There has been a lot of talk lately about how wholesale insurance and retail insurance are very different creatures. In the wholesale market, customers are often multinationals with large risk, legal and procurement functions. They often have more capacity to litigate than the brokers they do business with. In the retail market, the David and Goliath dynamic is switched; it’s the insurers with all the resources, while consumers enter into potentially life-changing contracts on their mobile phones while watching reruns on TV.
There is a lot of truth in the distinction, and it does support arguments that say that regulation should treat the two markets differently. Nevertheless, all insurance contracts are based on trust. Even multinationals have to trust insurers to have the operational wherewithal to pay claims accurately and efficiently – by the time they litigate, those two prizes have disappeared.
There is no stronger test of trustworthiness than the way in which insurers treat people with the lowest levels of financial capacity or resilience. That is why the government’s recent strategy on financial inclusion is crucial to all insurance, not just retail. The areas it addresses are sometimes broad, such as supporting consumers in vulnerable circumstances; and sometimes more focused, as with addressing the needs of survivors of economic abuse, or signposting for people who are struggling to obtain cover.
The way insurers respond to these problems will tell all kinds of customers and investors about the capacity for the entire sector to meet new challenges. If insurers can make home insurance more relevant for renters, it also says something about the ability of insurers to cover commercial cyber risks. Similarly, if insurers can find ways to make their products work for people who have experienced economic abuse, it says something about how insurers can go beyond just transactional services, and supply employee rehabilitation programmes.

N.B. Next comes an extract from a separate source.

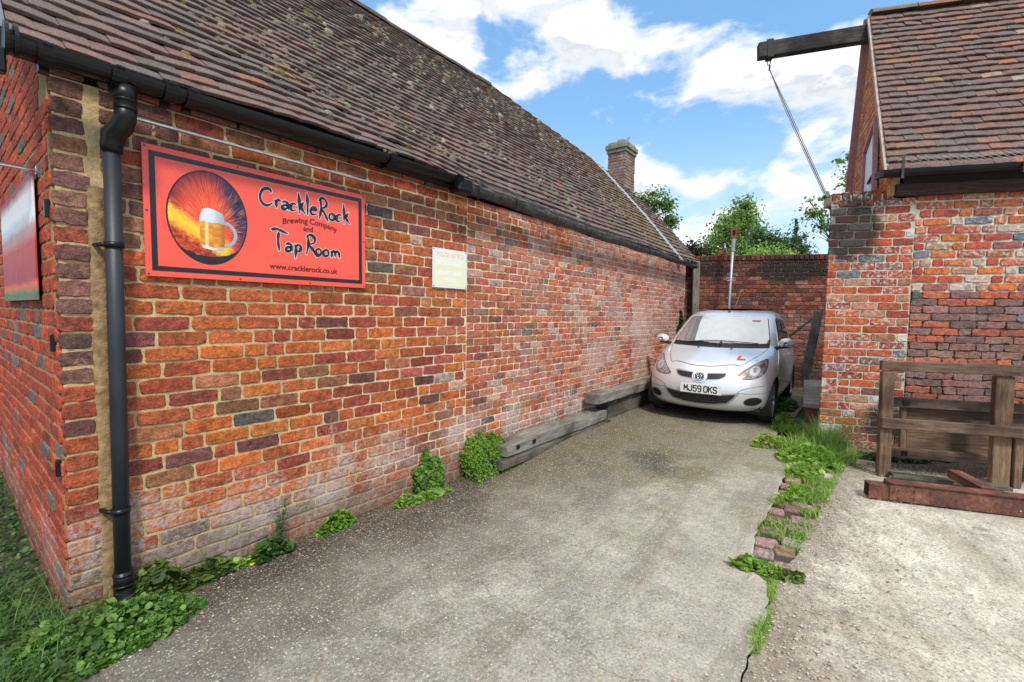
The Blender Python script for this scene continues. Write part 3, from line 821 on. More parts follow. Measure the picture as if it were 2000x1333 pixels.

As Alex Reynolds, chief claims officer for Marsh, has said about claims management in the London Market: “Technical skills will only get you so far. It’s the ability to understand and respond to the emotional state of the client and build trust, even before a claim arises, that differentiates a good claims handler from a great one.”
Financial inclusion is not a woke cherry on the top of the insurance cake – it is the essential ingredient. A profession that can find new ways to serve more people will thrive in every potential market. A profession that writes off markets as being ‘too difficult’ to serve will shrink and ultimately be replaced by other methods of managing risk. Financial inclusion is where insurance lives and dies.